I own a lot of stuff.
Bought, received, collected, whichever term best applies: there's heaped mounds of it in the unlikliest of places. Much of it is books, and some of it is old board games. The rest is an eclectic grouping of 'things' which you'd think nobody in their right mind would keep and yet we all seem to have. Old papers from when I was an A level student, yearbooks, notes (I seem to be addicted to notebooks and cue cards), old extension cords and electrical gear, dead beard trimmers, batteries: all of them things that can easily be shoved in a drawer and forgotten about, which is precisely what happened to them.
It's so easy to let these things take over your life. Some of them have sentimental value, but most are just junk. At first they were in my rooms, then they got boxed and put somewhere else, and a lot are still at my parent's house including Tintins and Asterix, old toys and long forgotten memorabilia.
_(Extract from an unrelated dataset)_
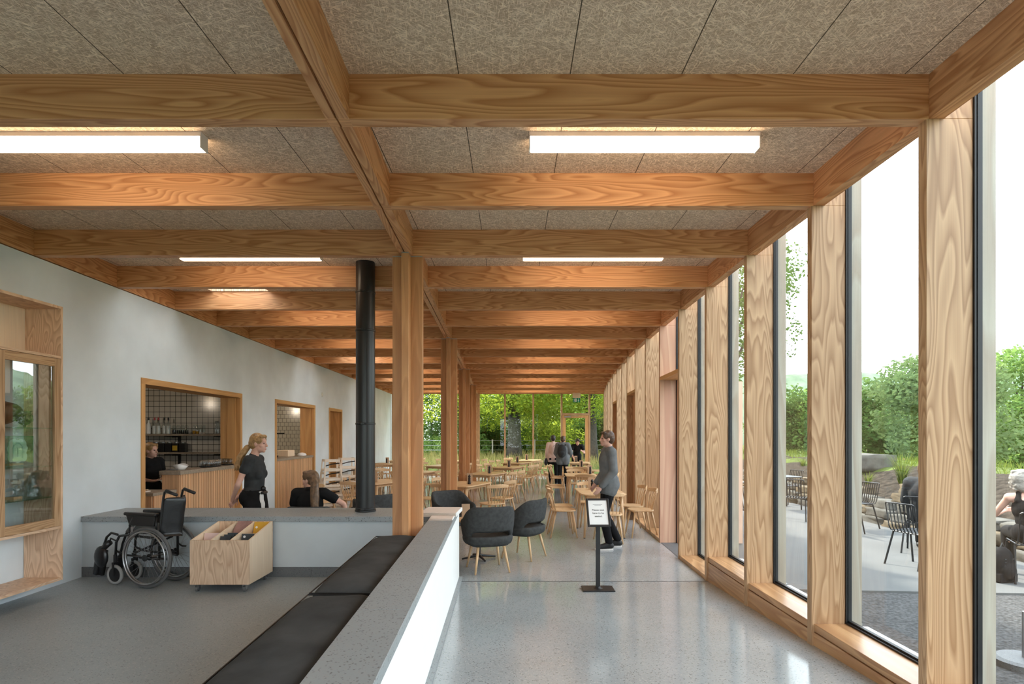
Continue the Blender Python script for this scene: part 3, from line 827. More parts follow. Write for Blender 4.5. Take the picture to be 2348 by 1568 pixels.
tag(b.build('terrace', 'terrace'), 'pale concrete terrace outside the tall windows', 'terrace', kind='structure')
b = MB(); b.box(2.55, 7.6, -6, 6.5, -0.2, -0.02)
tag(b.build('ground', 'gravel'), 'grey gravel in front of the terrace', 'gravel', kind='structure')
# planted bank of earth behind the stone walling
v, f = [], []
ky = [5 + 0.5 * k for k in range(44)]; kx = [6.95, 7.2, 7.5, 7.9, 8.4, 8.9, 9.3]
rz_ = random.Random(3)
for y in ky:
    for k, x in enumerate(kx): v.append((x + 0.02 * (y - 8), y, [-0.05, 0.08, 0.32, 0.52, 0.72, 0.88, 0.93][k] + rz_.uniform(-0.03, 0.05)))
for j in range(len(ky) - 1):
    for i in range(len(kx) - 1): f.append((j * 7 + i, j * 7 + i + 1, (j + 1) * 7 + i + 1, (j + 1) * 7 + i))
b = MB(); b.add(v, f)
tag(b.build('ground', 'soil', smooth=True), 'dark planted earth bank behind the stones', 'bank', kind='structure')

# rough walling stones stepped along the terrace edge
def stone(y, x, z, L, D, H, mt, label):
    r = random.Random(int(y * 977 + z * 331 + x * 77))
    bm = bmesh.new(); bmesh.ops.create_cube(bm, size=1)
    bmesh.ops.subdivide_edges(bm, edges=bm.edges[:], cuts=3, use_grid_fill=True)
    for q in bm.verts:
        q.co = Vector((q.co.x * D, q.co.y * L, q.co.z * H)) + Vector((r.uniform(-1, 1) * 0.022, r.uniform(-1, 1) * 0.03, r.uniform(-1, 1) * 0.016))
        q.co.x *= 1 - 0.10 * (q.co.z / H)
    me = bpy.data.meshes.new('walling_stone'); bm.to_mesh(me); bm.free()
    me.polygons.foreach_set('use_smooth', [True] * len(me.polygons)); me.materials.append(M[mt])
    o = bpy.data.objects.new('walling_stone', me); C.objects.link(o); o.location = (x, y, z + H / 2); o.rotation_euler = (0, 0, r.uniform(-0.15, 0.15))
    return tag(o, label, 'stone', 'walling stones along the terrace')
r = random.Random(11)
for row, (x, z, h) in enumerate(((7.0, -0.03, 0.15), (7.12, 0.11, 0.15), (7.28, 0.25, 0.16), (7.45, 0.40, 0.17))):
    y = 6.2 + 0.3 * row
    while y < 19.5:
        L = r.uniform(0.55, 1.15)
        stone(y + L / 2, x + 0.02 * (y - 8) + r.uniform(-0.04, 0.05), z, L * 0.96, 0.4, h * r.uniform(0.85, 1.1), 'stone_sand' if r.random() < 0.55 else 'stone_grey',
              f'flat rough walling stone in the {["lowest", "second", "third", "top"][row]} course of the terrace edge')
        y += L + (r.uniform(0.0, 0.15) if row < 3 else r.uniform(0.3, 1.4))
for (x, y, z, L, D, H, mt, lab) in ((7.75, 11.0, 0.42, 0.95, 0.5, 0.30, 'stone_sand', 'big sandy boulder lying on the bank above the stone courses'),
                                    (8.9, 15.2, 0.78, 1.9, 0.9, 0.42, 'stone_grey', 'long grey boulder at the top of the planted bank'),
                                    (7.7, 7.2, 0.42, 0.9, 0.5, 0.26, 'stone_sand', 'sandy boulder on the bank behind the grey-haired woman')):
    stone(y, x, z, L, D, H, mt, lab)

# tufts of grass on the bank
def tuft(name, x, y, z, h, n, mt, label, spread=0.16, group='grass tufts on the bank'):
    r = random.Random(int(x * 100 + y * 37)); vs, fs = [], []
    for _ in range(n):
        a = r.uniform(0, 2 * PI); L = h * r.uniform(0.55, 1.1); o = r.uniform(0, spread * 0.4); lean = r.uniform(0.15, 0.8)
        bx, by = math.cos(a) * o, math.sin(a) * o; w = 0.008
        k = len(vs); px_, py_ = -math.sin(a) * w, math.cos(a) * w
        for t in (0, 0.4, 0.75, 1.0):
            rr = o + lean * L * t * t; zz = L * t * (1 - 0.25 * lean * t); ww = 1 - t * 0.95
            vs += [(math.cos(a) * rr - px_ * ww, math.sin(a) * rr - py_ * ww, zz), (math.cos(a) * rr + px_ * ww, math.sin(a) * rr + py_ * ww, zz)]
        fs += [(k + 2 * q, k + 2 * q + 1, k + 2 * q + 3, k + 2 * q + 2) for q in range(3)]
    b = MB(); b.add(vs, fs); o = b.build(name, mt, loc=(x, y, z))
    return tag(o, label, 'plant', group)
TU = [(8.35, 12.6, 0.62, 0.85, 150, 'grass_blade', 'tall arching green grass clump on the bank near the boulder'),
      (8.1, 13.4, 0.55, 0.35, 70, 'grass_blade', 'small bright green tuft at the end of the long boulder'),
      (8.7, 17.6, 0.72, 0.35, 80, 'grass_blade', 'yellow-green tuft on the bank beyond the far tables'),
      (8.9, 11.9, 0.80, 0.5, 80, 'grass_blade', 'green tuft near the bank top behind the tall clump'),
      (7.6, 10.1, 0.32, 0.22, 50, 'leaf_pale', 'blue-green low plant among the upper stones'),
      (8.0, 14.6, 0.5, 0.3, 60, 'leaf_bush', 'low green plant on the dark earth'),
      (7.35, 9.7, 0.22, 0.2, 40, 'grass_blade', 'small green tuft growing between the stones')]
for q in TU: tuft('grass_tuft', *q)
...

I've been slowly getting rid of it. I started with the books, all the ones I didn't think I'd read again or knew I could get electronic versions of. So while I do like Agatha Christie and Wodehouse, they went out the door in plain brown bags on their way to the charity market. One day I'll have the lot on kindle or the equivalent. I kept a few back on cover art grounds - the old White Circle paperbacks that date back to the 40s or 50s, practically worthless but fun to have around, things like that.
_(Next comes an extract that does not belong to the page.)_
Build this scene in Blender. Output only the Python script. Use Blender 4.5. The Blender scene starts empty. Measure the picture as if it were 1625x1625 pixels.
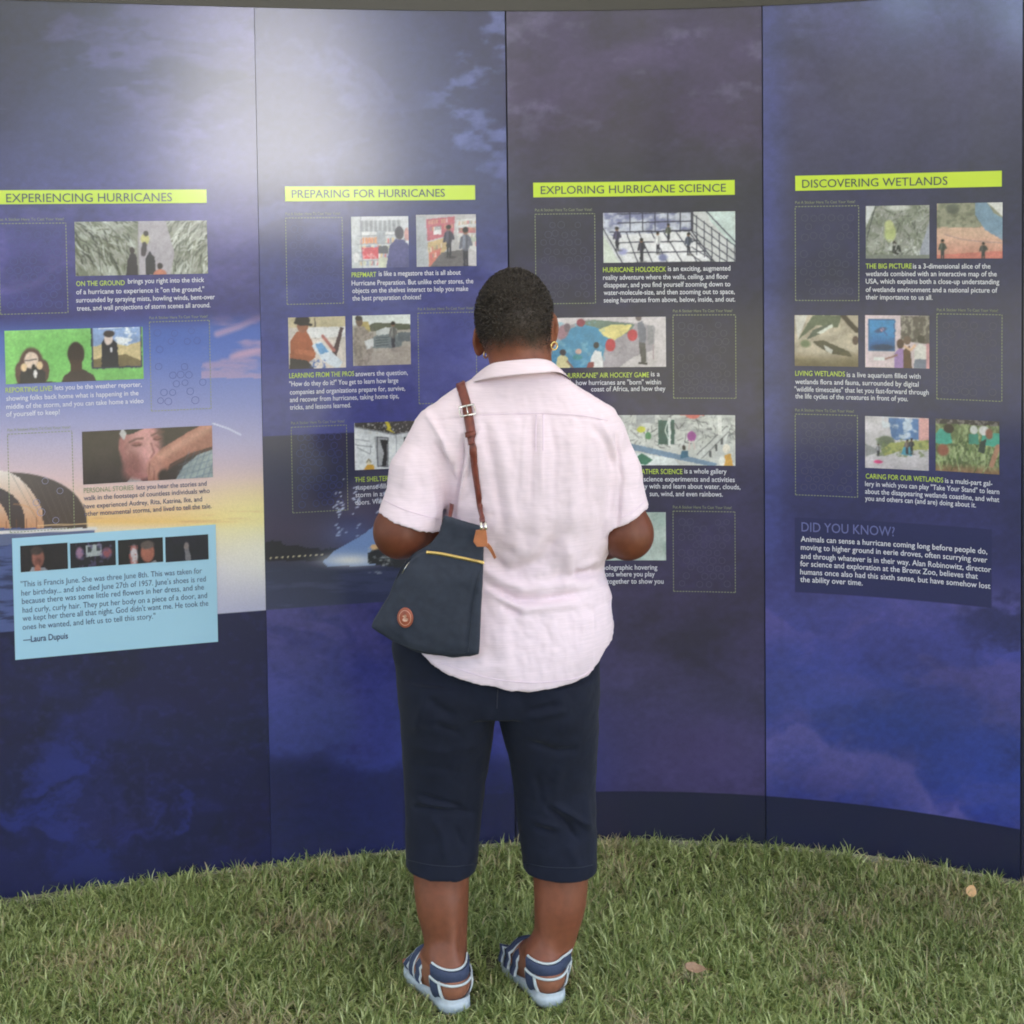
import bpy, math, random
import numpy as np
from mathutils import Vector, Matrix
from mathutils.bvhtree import BVHTree

R = math.radians
rng = np.random.default_rng(7)
scene = bpy.context.scene
COL = scene.collection

# ------------------------------------------------------------------ camera, sky, sun, exposure
F_PX, IMG, CAM_H, PITCH, ROLL, HORIZON = 2300.0, 1625.0, 1.65, R(2.5), R(-0.7), 362.0
PPX, PPY = IMG / 2, HORIZON + F_PX * math.tan(PITCH)
cp, sp, cr, sr = math.cos(PITCH), math.sin(PITCH), math.cos(ROLL), math.sin(ROLL)
_X, _U, _F = np.array((1., 0, 0)), np.array((0, sp, cp)), np.array((0, cp, -sp))
CR, CU = cr * _X + sr * _U, -sr * _X + cr * _U
EYE = np.array((0, 0, CAM_H))
cam_data = bpy.data.cameras.new('camera')
cam = bpy.data.objects.new('camera', cam_data)
COL.objects.link(cam)
cam.matrix_world = Matrix(((CR[0], CU[0], -_F[0], 0), (CR[1], CU[1], -_F[1], 0), (CR[2], CU[2], -_F[2], CAM_H), (0, 0, 0, 1)))
cam_data.sensor_fit = 'HORIZONTAL'
cam_data.sensor_width = 36
cam_data.lens = 36 * F_PX / IMG
cam_data.shift_y = -(IMG / 2 - PPY) / IMG
cam_data.clip_start, cam_data.clip_end = 0.05, 2000
scene.camera = cam

SUN_EL, SUN_AZ = R(52), R(35)          # azimuth measured from +Y towards +X
world = bpy.data.worlds.new("World")
scene.world = world
world.use_nodes = True
wn = world.node_tree.nodes
sky = wn.new('ShaderNodeTexSky')
sky.sky_type = 'NISHITA'
sky.sun_disc = False
sky.sun_elevation = SUN_EL
sky.sun_rotation = SUN_AZ
sky.air_density, sky.dust_density = 1.0, 2.5
bg = wn['Background']
bg.inputs['Strength'].default_value = 0.13
world.node_tree.links.new(sky.outputs[0], bg.inputs['Color'])
sun_data = bpy.data.lights.new('sun', 'SUN')
sun_data.energy, sun_data.angle, sun_data.color = 5.0, R(0.5), (1.0, 0.955, 0.90)
sun = bpy.data.objects.new('sun', sun_data)
COL.objects.link(sun)
sdir = Vector((math.sin(SUN_AZ) * math.cos(SUN_EL), math.cos(SUN_AZ) * math.cos(SUN_EL), math.sin(SUN_EL)))
sun.rotation_euler = sdir.to_track_quat('Z', 'Y').to_euler()
scene.view_settings.view_transform = 'Standard'
scene.view_settings.look = 'None'
scene.view_settings.gamma = 1
scene.view_settings.exposure = 2.43
scene.cycles.use_denoising = True
scene.cycles.max_bounces = 8
scene.cycles.diffuse_bounces = 4
scene.cycles.filter_width = 1.9


# ------------------------------------------------------------------ photo <-> world helpers (layout only)
def ray(px, py):
    px, py = np.asarray(px, float), np.asarray(py, float)
    x, y = (px - PPX) / F_PX, -(py - PPY) / F_PX
    return x[..., None] * CR + y[..., None] * CU + _F


def at(px, py, Y):
    d = ray(px, py)
    return EYE + d * (np.asarray(Y, float)[..., None] / d[..., 1:2])


def project(P):
    q = P - EYE
    w = q @ _F
    return PPX + F_PX * (q @ CR) / w, PPY - F_PX * (q @ CU) / w


# ------------------------------------------------------------------ mesh helpers
def lin(c):
    c = np.asarray(c, float) / 255.0
    return np.where(c <= 0.04045, c / 12.92, ((c + 0.055) / 1.055) ** 2.4)


def build(name, V, F, mats, parent=None, smooth=True, colors=None, midx=None):
    """V (n,3) world coords, F (m,k) array or list of faces -> one mesh object"""
    me = bpy.data.meshes.new(name)
    V = np.asarray(V, np.float32)
    if isinstance(F, np.ndarray):
        k = F.shape[1]
        me.vertices.add(len(V)); me.vertices.foreach_set('co', V.ravel())
        me.loops.add(F.size); me.loops.foreach_set('vertex_index', F.astype(np.int32).ravel())
        me.polygons.add(len(F))
        me.polygons.foreach_set('loop_start', np.arange(0, F.size, k, dtype=np.int32))
        me.update(calc_edges=True)
    else:
        me.from_pydata([tuple(v) for v in V.tolist()], [], F)
    me.polygons.foreach_set('use_smooth', np.full(len(me.polygons), smooth))
    for m in (mats if isinstance(mats, (list, tuple)) else [mats]):
        me.materials.append(m)
    if midx is not None:
        me.polygons.foreach_set('material_index', np.asarray(midx, np.int32))
    if colors is not None:
        a = me.color_attributes.new('paint', 'FLOAT_COLOR', 'POINT')
        c = np.ones((len(V), 4), np.float32); c[:, :3] = colors
        a.data.foreach_set('color', c.ravel())
    me.validate()
    me.update()
    o = bpy.data.objects.new(name, me)
    COL.objects.link(o)
    if parent is not None:
        o.parent = parent
        if parent.type == 'EMPTY': o.matrix_parent_inverse = Matrix.Translation(-Vector(parent.location))   # meshes hold world coordinates
    return o


def tag(o, label, cat, group=None, kind=None):
    if label: o['label'] = label
    if cat: o['category'] = cat
    if group: o['group'] = group
    if kind: o['kind'] = kind
    return o


def empty(name, loc, label, cat, group=None):
    o = bpy.data.objects.new(name, None)
    o.location = loc
    COL.objects.link(o)
    return tag(o, label, cat, group)


class MB:
    def __init__(s): s.V, s.F, s.M = [], [], []
    def add(s, V, F, m=0):
        b = len(s.V)
        s.V += [tuple(map(float, v)) for v in V]
        s.F += [tuple(i + b for i in f) for f in F]
        s.M += [m] * len(F)
    def box(s, c, size, m=0, rot=None):
        V = []
        for i in (-1, 1):
            for j in (-1, 1):
                for k in (-1, 1):
                    v = np.array((i * size[0] / 2, j * size[1] / 2, k * size[2] / 2))
                    if rot is not None: v = np.asarray(rot) @ v
                    V.append(np.asarray(c) + v)
        s.add(V, [(0, 1, 3, 2), (4, 6, 7, 5), (0, 4, 5, 1), (2, 3, 7, 6), (0, 2, 6, 4), (1, 5, 7, 3)], m)
    def tube(s, pts, r, n=8, m=0, closed=False):
        pts = [np.asarray(p, float) for p in pts]
        N = len(pts)
        rs = r if hasattr(r, '__len__') else [r] * N
        V, F = [], []
        ref = None
        for i, p in enumerate(pts):
            a = pts[(i - 1) % N] if (closed or i > 0) else p
            b = pts[(i + 1) % N] if (closed or i < N - 1) else p
            t = (b - a) / max(np.linalg.norm(b - a), 1e-9)
            if ref is None:
                ref = np.array((0, 0, 1.)) if abs(t[2]) < .9 else np.array((1., 0, 0))
            u = ref - t * (ref @ t); u /= np.linalg.norm(u); ref = u
            w = np.cross(t, u)
            for k in range(n):
                an = 2 * math.pi * k / n
                V.append(p + rs[i] * (math.cos(an) * u + math.sin(an) * w))
        L = N if closed else N - 1
        for i in range(L):
            for k in range(n):
                a, b = i * n + k, i * n + (k + 1) % n
                c, d = ((i + 1) % N) * n + (k + 1) % n, ((i + 1) % N) * n + k
                F.append((a, b, c, d))
        if not closed:
            F.append(tuple(range(n))[::-1]); F.append(tuple((N - 1) * n + k for k in range(n)))
        s.add(V, F, m)
    def ribbon(s, pts, wdir, nrm, width, thick, m=0, closed=False):
        """flat band: pts centre line, wdir/nrm arrays of unit vectors, width/thick scalars or arrays"""
        N = len(pts); V, F = [], []
        width = width if hasattr(width, '__len__') else [width] * N
        for i in range(N):
            p, w, n = np.asarray(pts[i]), np.asarray(wdir[i]) * width[i] / 2, np.asarray(nrm[i]) * thick / 2
            V += [p - w - n, p - w * .86 + n, p + w * .86 + n, p + w - n]
        for i in range(N if closed else N - 1):
            j = (i + 1) % N
            for k in range(4):
                F.append((i * 4 + k, i * 4 + (k + 1) % 4, j * 4 + (k + 1) % 4, j * 4 + k))
        if not closed:
            F.append((0, 1, 2, 3)); F.append(tuple((N - 1) * 4 + k for k in (3, 2, 1, 0)))
        s.add(V, F, m)
    def make(s, name, mats, parent=None, smooth=False):
        return build(name, np.array(s.V), s.F, mats, parent, smooth, midx=s.M)


def spline(pts, n=8, closed=False):
    P = [np.asarray(p, float) for p in pts]
    N = len(P); out = []
    for i in range(N if closed else N - 1):
        p0 = P[(i - 1) % N] if (closed or i > 0) else 2 * P[0] - P[1]
        p1, p2 = P[i], P[(i + 1) % N]
        p3 = P[(i + 2) % N] if (closed or i < N - 2) else 2 * P[-1] - P[-2]
        for k in range(n):
            t = k / n
            out.append(.5 * (2 * p1 + (p2 - p0) * t + (2 * p0 - 5 * p1 + 4 * p2 - p3) * t * t + (3 * p1 - p0 - 3 * p2 + p3) * t ** 3))
    if not closed: out.append(P[-1])
    return np.array(out)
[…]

Oddly I've been less eager to tackle the real junk. All those piles of tat, old papers and school yearbooks, which by rights should be in the bin. I suppose it's because sorting through those won't be nearly as much fun as going through the book collection. When it's pure donkey work, motivation is hard to come by.
Today I went for board games. If I was still in the UK I might be tempted to save these for the next gaming convention and flog them at the bring and buy. I'm not, and the cost of shipping these things far outweighs their value even for the ebay crowd. So the old Judge Dredd RPG, Squad Leader, Cross of Iron and Richtofen's War among others are going the way of all things: off to the charity market, and thank heaven for Christmas. I loved these things once, but now the memories are distant and I doubt very much whether there's a local market for them here in Bermuda.
I suppose I ought to feel more sentimental about this, but I've seen too many people - hell, my brother's one of them - keep every single scrap of their lives like some kind of shrine to their past. The past is another country, and far away; there's no getting back to it, not even with a Tardis made out of faded school reports and half a board game you used to play when you were twelve.
So out the door it goes, and while it isn't quite good riddance, I shan't be sorry to see the back of it. Bon voyage, stuff! I hope you make someone else as happy as I was, once upon a time.